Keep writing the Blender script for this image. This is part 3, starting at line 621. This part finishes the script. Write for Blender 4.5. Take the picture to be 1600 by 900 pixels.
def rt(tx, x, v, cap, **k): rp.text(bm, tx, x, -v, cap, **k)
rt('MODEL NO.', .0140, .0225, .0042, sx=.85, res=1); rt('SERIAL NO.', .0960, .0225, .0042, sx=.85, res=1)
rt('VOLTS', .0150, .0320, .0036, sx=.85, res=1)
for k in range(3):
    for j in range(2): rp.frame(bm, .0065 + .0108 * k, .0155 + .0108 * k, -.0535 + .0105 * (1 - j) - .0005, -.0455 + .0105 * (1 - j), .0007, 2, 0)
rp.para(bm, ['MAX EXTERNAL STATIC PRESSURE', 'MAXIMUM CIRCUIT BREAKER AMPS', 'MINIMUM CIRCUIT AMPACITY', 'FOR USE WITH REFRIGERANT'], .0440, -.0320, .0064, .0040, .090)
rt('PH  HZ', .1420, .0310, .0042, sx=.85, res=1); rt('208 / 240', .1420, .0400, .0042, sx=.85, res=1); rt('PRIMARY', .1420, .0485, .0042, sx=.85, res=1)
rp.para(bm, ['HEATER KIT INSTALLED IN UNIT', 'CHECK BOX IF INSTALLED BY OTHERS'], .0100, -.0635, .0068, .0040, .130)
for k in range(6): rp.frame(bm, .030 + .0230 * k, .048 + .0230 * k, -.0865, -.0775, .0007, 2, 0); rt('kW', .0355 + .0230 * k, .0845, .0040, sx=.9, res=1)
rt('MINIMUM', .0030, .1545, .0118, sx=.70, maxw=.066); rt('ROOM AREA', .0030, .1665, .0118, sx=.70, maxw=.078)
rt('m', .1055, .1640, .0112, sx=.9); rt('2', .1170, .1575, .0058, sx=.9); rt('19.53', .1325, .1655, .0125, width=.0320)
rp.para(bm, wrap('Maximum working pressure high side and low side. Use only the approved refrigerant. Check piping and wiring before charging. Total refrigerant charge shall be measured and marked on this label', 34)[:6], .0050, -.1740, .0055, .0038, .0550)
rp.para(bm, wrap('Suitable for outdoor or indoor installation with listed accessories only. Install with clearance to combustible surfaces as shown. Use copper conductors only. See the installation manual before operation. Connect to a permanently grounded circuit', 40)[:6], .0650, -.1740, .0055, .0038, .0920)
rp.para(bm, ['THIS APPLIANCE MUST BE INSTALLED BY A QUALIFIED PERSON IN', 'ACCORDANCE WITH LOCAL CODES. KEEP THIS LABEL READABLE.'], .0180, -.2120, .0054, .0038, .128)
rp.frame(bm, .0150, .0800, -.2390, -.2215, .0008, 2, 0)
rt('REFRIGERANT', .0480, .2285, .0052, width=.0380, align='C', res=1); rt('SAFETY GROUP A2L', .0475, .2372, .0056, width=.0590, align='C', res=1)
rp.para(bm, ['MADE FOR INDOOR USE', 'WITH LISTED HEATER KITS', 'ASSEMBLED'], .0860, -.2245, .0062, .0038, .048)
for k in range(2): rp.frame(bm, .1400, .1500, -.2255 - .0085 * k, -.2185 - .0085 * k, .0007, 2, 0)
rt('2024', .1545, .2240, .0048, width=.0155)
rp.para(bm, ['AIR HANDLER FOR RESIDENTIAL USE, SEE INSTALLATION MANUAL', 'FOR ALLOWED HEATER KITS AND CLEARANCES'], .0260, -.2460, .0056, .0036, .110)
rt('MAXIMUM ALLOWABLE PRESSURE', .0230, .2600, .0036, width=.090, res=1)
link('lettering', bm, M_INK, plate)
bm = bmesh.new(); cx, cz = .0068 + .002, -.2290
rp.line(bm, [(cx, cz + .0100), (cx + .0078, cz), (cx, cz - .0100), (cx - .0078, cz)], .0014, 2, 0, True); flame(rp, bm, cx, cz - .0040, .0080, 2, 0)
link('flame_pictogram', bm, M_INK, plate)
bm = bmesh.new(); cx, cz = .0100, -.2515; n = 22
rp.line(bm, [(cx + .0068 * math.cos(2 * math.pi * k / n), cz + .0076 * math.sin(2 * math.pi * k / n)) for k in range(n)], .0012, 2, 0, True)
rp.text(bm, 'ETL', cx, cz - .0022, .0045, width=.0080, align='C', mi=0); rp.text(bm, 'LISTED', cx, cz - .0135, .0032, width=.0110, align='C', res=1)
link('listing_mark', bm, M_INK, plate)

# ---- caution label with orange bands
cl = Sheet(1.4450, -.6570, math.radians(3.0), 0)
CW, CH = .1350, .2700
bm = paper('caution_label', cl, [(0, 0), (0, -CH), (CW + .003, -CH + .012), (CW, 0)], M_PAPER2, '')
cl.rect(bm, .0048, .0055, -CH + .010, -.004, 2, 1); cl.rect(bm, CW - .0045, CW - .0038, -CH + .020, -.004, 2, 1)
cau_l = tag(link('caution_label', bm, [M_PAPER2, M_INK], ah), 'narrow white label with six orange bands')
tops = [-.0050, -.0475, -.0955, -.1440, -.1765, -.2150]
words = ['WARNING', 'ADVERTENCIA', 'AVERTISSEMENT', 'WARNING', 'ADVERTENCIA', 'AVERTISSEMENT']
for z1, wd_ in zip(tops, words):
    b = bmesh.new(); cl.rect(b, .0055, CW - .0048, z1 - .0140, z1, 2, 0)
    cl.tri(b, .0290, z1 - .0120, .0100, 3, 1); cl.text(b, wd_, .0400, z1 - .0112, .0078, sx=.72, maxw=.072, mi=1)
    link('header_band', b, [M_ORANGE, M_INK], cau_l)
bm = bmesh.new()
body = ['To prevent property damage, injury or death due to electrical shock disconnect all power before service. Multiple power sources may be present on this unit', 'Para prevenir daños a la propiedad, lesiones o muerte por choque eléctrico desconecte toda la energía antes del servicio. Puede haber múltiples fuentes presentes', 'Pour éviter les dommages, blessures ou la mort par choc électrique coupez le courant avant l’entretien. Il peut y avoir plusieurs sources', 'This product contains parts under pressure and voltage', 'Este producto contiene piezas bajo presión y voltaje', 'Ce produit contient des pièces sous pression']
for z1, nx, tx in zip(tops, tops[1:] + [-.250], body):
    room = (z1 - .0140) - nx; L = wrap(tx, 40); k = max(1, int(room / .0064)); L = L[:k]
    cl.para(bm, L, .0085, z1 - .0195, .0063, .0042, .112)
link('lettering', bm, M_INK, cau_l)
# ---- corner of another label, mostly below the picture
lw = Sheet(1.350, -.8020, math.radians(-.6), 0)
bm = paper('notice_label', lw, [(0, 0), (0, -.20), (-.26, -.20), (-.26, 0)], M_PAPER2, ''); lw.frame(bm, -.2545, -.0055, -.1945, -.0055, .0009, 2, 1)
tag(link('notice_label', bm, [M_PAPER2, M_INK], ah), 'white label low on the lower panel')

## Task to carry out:
From the first line to the last, please quote the material above exactly.

## In response:
Keep writing the Blender script for this image. This is part 3, starting at line 621. This part finishes the script. Write for Blender 4.5. Take the picture to be 1600 by 900 pixels.
def rt(tx, x, v, cap, **k): rp.text(bm, tx, x, -v, cap, **k)
rt('MODEL NO.', .0140, .0225, .0042, sx=.85, res=1); rt('SERIAL NO.', .0960, .0225, .0042, sx=.85, res=1)
rt('VOLTS', .0150, .0320, .0036, sx=.85, res=1)
for k in range(3):
    for j in range(2): rp.frame(bm, .0065 + .0108 * k, .0155 + .0108 * k, -.0535 + .0105 * (1 - j) - .0005, -.0455 + .0105 * (1 - j), .0007, 2, 0)
rp.para(bm, ['MAX EXTERNAL STATIC PRESSURE', 'MAXIMUM CIRCUIT BREAKER AMPS', 'MINIMUM CIRCUIT AMPACITY', 'FOR USE WITH REFRIGERANT'], .0440, -.0320, .0064, .0040, .090)
rt('PH  HZ', .1420, .0310, .0042, sx=.85, res=1); rt('208 / 240', .1420, .0400, .0042, sx=.85, res=1); rt('PRIMARY', .1420, .0485, .0042, sx=.85, res=1)
rp.para(bm, ['HEATER KIT INSTALLED IN UNIT', 'CHECK BOX IF INSTALLED BY OTHERS'], .0100, -.0635, .0068, .0040, .130)
for k in range(6): rp.frame(bm, .030 + .0230 * k, .048 + .0230 * k, -.0865, -.0775, .0007, 2, 0); rt('kW', .0355 + .0230 * k, .0845, .0040, sx=.9, res=1)
rt('MINIMUM', .0030, .1545, .0118, sx=.70, maxw=.066); rt('ROOM AREA', .0030, .1665, .0118, sx=.70, maxw=.078)
rt('m', .1055, .1640, .0112, sx=.9); rt('2', .1170, .1575, .0058, sx=.9); rt('19.53', .1325, .1655, .0125, width=.0320)
rp.para(bm, wrap('Maximum working pressure high side and low side. Use only the approved refrigerant. Check piping and wiring before charging. Total refrigerant charge shall be measured and marked on this label', 34)[:6], .0050, -.1740, .0055, .0038, .0550)
rp.para(bm, wrap('Suitable for outdoor or indoor installation with listed accessories only. Install with clearance to combustible surfaces as shown. Use copper conductors only. See the installation manual before operation. Connect to a permanently grounded circuit', 40)[:6], .0650, -.1740, .0055, .0038, .0920)
rp.para(bm, ['THIS APPLIANCE MUST BE INSTALLED BY A QUALIFIED PERSON IN', 'ACCORDANCE WITH LOCAL CODES. KEEP THIS LABEL READABLE.'], .0180, -.2120, .0054, .0038, .128)
rp.frame(bm, .0150, .0800, -.2390, -.2215, .0008, 2, 0)
rt('REFRIGERANT', .0480, .2285, .0052, width=.0380, align='C', res=1); rt('SAFETY GROUP A2L', .0475, .2372, .0056, width=.0590, align='C', res=1)
rp.para(bm, ['MADE FOR INDOOR USE', 'WITH LISTED HEATER KITS', 'ASSEMBLED'], .0860, -.2245, .0062, .0038, .048)
for k in range(2): rp.frame(bm, .1400, .1500, -.2255 - .0085 * k, -.2185 - .0085 * k, .0007, 2, 0)
rt('2024', .1545, .2240, .0048, width=.0155)
rp.para(bm, ['AIR HANDLER FOR RESIDENTIAL USE, SEE INSTALLATION MANUAL', 'FOR ALLOWED HEATER KITS AND CLEARANCES'], .0260, -.2460, .0056, .0036, .110)
rt('MAXIMUM ALLOWABLE PRESSURE', .0230, .2600, .0036, width=.090, res=1)
link('lettering', bm, M_INK, plate)
bm = bmesh.new(); cx, cz = .0068 + .002, -.2290
rp.line(bm, [(cx, cz + .0100), (cx + .0078, cz), (cx, cz - .0100), (cx - .0078, cz)], .0014, 2, 0, True); flame(rp, bm, cx, cz - .0040, .0080, 2, 0)
link('flame_pictogram', bm, M_INK, plate)
bm = bmesh.new(); cx, cz = .0100, -.2515; n = 22
rp.line(bm, [(cx + .0068 * math.cos(2 * math.pi * k / n), cz + .0076 * math.sin(2 * math.pi * k / n)) for k in range(n)], .0012, 2, 0, True)
rp.text(bm, 'ETL', cx, cz - .0022, .0045, width=.0080, align='C', mi=0); rp.text(bm, 'LISTED', cx, cz - .0135, .0032, width=.0110, align='C', res=1)
link('listing_mark', bm, M_INK, plate)

# ---- caution label with orange bands
cl = Sheet(1.4450, -.6570, math.radians(3.0), 0)
CW, CH = .1350, .2700
bm = paper('caution_label', cl, [(0, 0), (0, -CH), (CW + .003, -CH + .012), (CW, 0)], M_PAPER2, '')
cl.rect(bm, .0048, .0055, -CH + .010, -.004, 2, 1); cl.rect(bm, CW - .0045, CW - .0038, -CH + .020, -.004, 2, 1)
cau_l = tag(link('caution_label', bm, [M_PAPER2, M_INK], ah), 'narrow white label with six orange bands')
tops = [-.0050, -.0475, -.0955, -.1440, -.1765, -.2150]
words = ['WARNING', 'ADVERTENCIA', 'AVERTISSEMENT', 'WARNING', 'ADVERTENCIA', 'AVERTISSEMENT']
for z1, wd_ in zip(tops, words):
    b = bmesh.new(); cl.rect(b, .0055, CW - .0048, z1 - .0140, z1, 2, 0)
    cl.tri(b, .0290, z1 - .0120, .0100, 3, 1); cl.text(b, wd_, .0400, z1 - .0112, .0078, sx=.72, maxw=.072, mi=1)
    link('header_band', b, [M_ORANGE, M_INK], cau_l)
bm = bmesh.new()
body = ['To prevent property damage, injury or death due to electrical shock disconnect all power before service. Multiple power sources may be present on this unit', 'Para prevenir daños a la propiedad, lesiones o muerte por choque eléctrico desconecte toda la energía antes del servicio. Puede haber múltiples fuentes presentes', 'Pour éviter les dommages, blessures ou la mort par choc électrique coupez le courant avant l’entretien. Il peut y avoir plusieurs sources', 'This product contains parts under pressure and voltage', 'Este producto contiene piezas bajo presión y voltaje', 'Ce produit contient des pièces sous pression']
for z1, nx, tx in zip(tops, tops[1:] + [-.250], body):
    room = (z1 - .0140) - nx; L = wrap(tx, 40); k = max(1, int(room / .0064)); L = L[:k]
    cl.para(bm, L, .0085, z1 - .0195, .0063, .0042, .112)
link('lettering', bm, M_INK, cau_l)
# ---- corner of another label, mostly below the picture
lw = Sheet(1.350, -.8020, math.radians(-.6), 0)
bm = paper('notice_label', lw, [(0, 0), (0, -.20), (-.26, -.20), (-.26, 0)], M_PAPER2, ''); lw.frame(bm, -.2545, -.0055, -.1945, -.0055, .0009, 2, 1)
tag(link('notice_label', bm, [M_PAPER2, M_INK], ah), 'white label low on the lower panel')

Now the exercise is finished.